For instance, from this trilemma:
                        Some angels are bats;
                        All bats are cats;          
                        No angels are cats.
            we derive three deduction rules:
            From: some angels are bats; all bats are cats; deduce some angels are cats.
            From: all bats are cats: no angels are cats; deduce no angels are bats.
            From: no angels are cats; some angels are bats: deduce some bats aren’t cats.

            As a bonus, if we let each Stooge agree with the premises and conclusion of each of the three deduction rules, then we get a troika, 2/3rds affirming each term of the trilemma, but rejecting their conjunction!

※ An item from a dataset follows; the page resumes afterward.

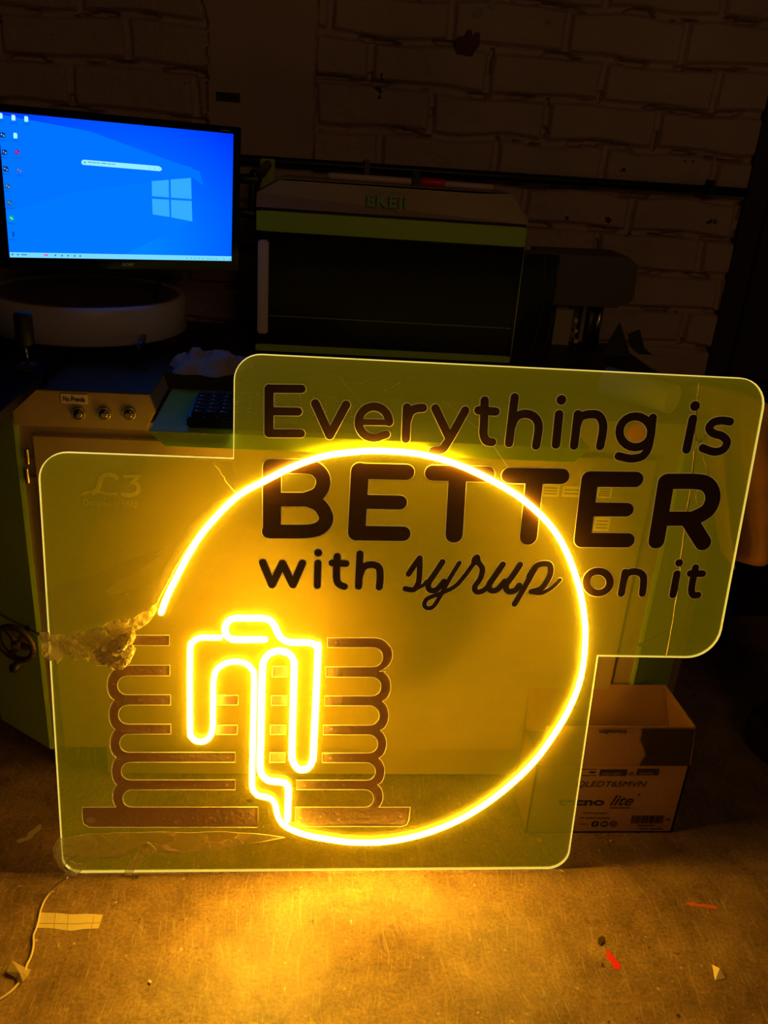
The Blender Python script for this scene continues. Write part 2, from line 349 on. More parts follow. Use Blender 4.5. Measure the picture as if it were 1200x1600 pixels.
# neon flex
NO = .0065                                          # the flex stands this far off the sheet
def sp3(pts, off=NO): return [(S(x, y, off)[0], -off, S(x, y, off)[1]) for x, y in pts]
circ = [(252, 957), (261, 933), (276, 902), (298, 861), (322.5, 825), (369, 777), (415, 750.5), (461, 728), (507.5, 712.5), (550, 706.5), (592, 704.5), (655, 709.5), (718, 727), (782, 758), (825, 787), (861, 822.5), (885, 862), (902, 908), (911.5, 952), (914.7, 997), (908, 1057), (889, 1108), (861, 1155), (829, 1196), (782, 1239), (734, 1272), (687, 1294.5), (639, 1309), (592, 1316), (550, 1316)]
K = lambda l: [(270+x/4.104, 940+y/4.104) for x, y in l]
tail = K([(1050, 1532), (900, 1507), (800, 1478), (730, 1445), (690, 1408), (668, 1355), (658, 1305), (632, 1267), (590, 1252), (545, 1240), (515, 1205), (509, 1140), (514, 850), (522, 500), (505, 432), (462, 395), (395, 385), (330, 400), (280, 440), (262, 500), (258, 600), (256, 800), (240, 860), (205, 893), (160, 896), (122, 868), (111, 800), (111, 330), (125, 265), (170, 233), (230, 231), (303, 231)])
drip = K([(735, 1400), (739, 1290), (740, 1200), (722, 1165), (685, 1155), (620, 1148), (575, 1115), (560, 1050), (565, 850), (575, 450), (590, 370), (630, 330), (690, 317), (745, 335), (774, 380), (778, 440), (765, 950), (770, 1020), (795, 1065), (830, 1078), (868, 1066), (895, 1020), (902, 950), (930, 330), (918, 285), (880, 265), (820, 262), (750, 260), (703, 240), (672, 200), (655, 160), (625, 122), (570, 107), (480, 107), (400, 107), (352, 130), (335, 180), (352, 225), (400, 243), (500, 243), (590, 243)])
bm = B(); tube(bm, crom(sp3(circ+tail), 6), .0056, 8)
q = obj('neon_tube', bm, NEON, sign, True); q['label'] = 'long lit tube of the ring running on into the left syrup drip'
bm = B(); tube(bm, crom(sp3(drip), 6), .0066, 8)
q = obj('neon_tube', bm, NEON, sign, True); q['label'] = 'shorter lit tube drawing the butter pat and the right syrup drip'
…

            Consider these modal identities:

                        Swap:
            All A are B                                =          All not-B are not-A
            No A are B                               =          No B are A
            Some A are B                            =          Some B are A
            Some A are not-B                      =          Some not-B are not not-A

                        Negation:
            Not (all A are B)                        =          Some A are not-B
            Not(no A are B)                         =          Some A are B
            Not(some A are B)                    =          No A are B
            Not(some A are not-B)              =          All A are B

                        Mode Switch:
            All A are B                    =          No A are not-B
            No A are B                   =          All A are not-B
            Some A are B                =          Some A are not not-B

            From one side of an equation, deduce the other. To these rules, add one more:

 Trilemma Deduction: From any two of;
                                    Some A are B
                                    All B are C
                                    No A are C
                        deduce the negation of the third.

            Modal identities plus trilemma yields the core of classical syllogism theory. Adding existential import to ‘all’ yields the rest.  For instance, modal identities, substitutions and swap can transform the Some-All-None Trilemma to Barbarism in three steps thus:

            Some A are not not-B
            All not-C are not-B
            All A are not-C 
(by modal identities)

            Some X are not Z
All Y are Z
            All X are Y                  
(substitute X=A, Y=not-C, Z = not-B)

            All X are Y                  
All Y are Z
            Some X are not Z
(swap)

Barbarism, considered as a troika, is in defiance of classical logic; but considered as a trilemma, it encodes three classical logic rules:
From: All X are Y, All Y are Z, deduce all X are Z.
From: All Y are Z, some X are not Z, deduce some X are not Y.
From: Some X are not Z, All X are Y, deduce some Y are not Z.

The last two can be changed, by substitutions and swaps, to:
From: Some X are Z, No Y are Z, deduce some X are not Y.
             From: Some X are Z, All X are Y, deduce some Y are Z.



Exercise for the student:
find deduction rules, and Stooge election, for these trilemmas:

            Some art is beautiful; all beauty is conventional; no art is conventional.

Some days are bliss; all bliss is perfect; no days are perfect.